The boys in the very serious offices of course are far, far more busy with far more serious matters to spend any time or valuable resources on very good men trying to digitize their own economy.

Hence why Nakamoto remains anon because presumably if they really wanted to find out who he is, they probably can, but they obviously have no business there whatever.

Thus, if one wants to increase the resource requirements for SEC to do their bullying, and thus increase their costs, one can always just publish code anonymously.

And just because one does so it doesn’t mean they have to be super secretive.

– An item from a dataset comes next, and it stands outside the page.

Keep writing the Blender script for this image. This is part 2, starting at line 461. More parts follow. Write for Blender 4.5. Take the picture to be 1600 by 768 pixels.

It’s only a monetary fine at the end of the day so if their dapp needs reputation they can sorta be themselves with ordinary people, it’s more there’s no need to be on the global stage like a new young Vitalik if, that is, SEC wants to challenge the Supreme Court judgment that code is speech.

And therefore despite these attempts by the Securities and Exchanges Commission to beat down the public into self enforcement through making examples of some despite no legal legitimacy whatever due to their conscious attempts to bypass the courts, innovators in this space should in our view just ignore the bully and should perhaps even try to raise their costs because this institution is a paper bureaucracy, not the full arm that Nakamoto was bravely willing to face with his launch of the bitcoin code, and checkmated even them in the process.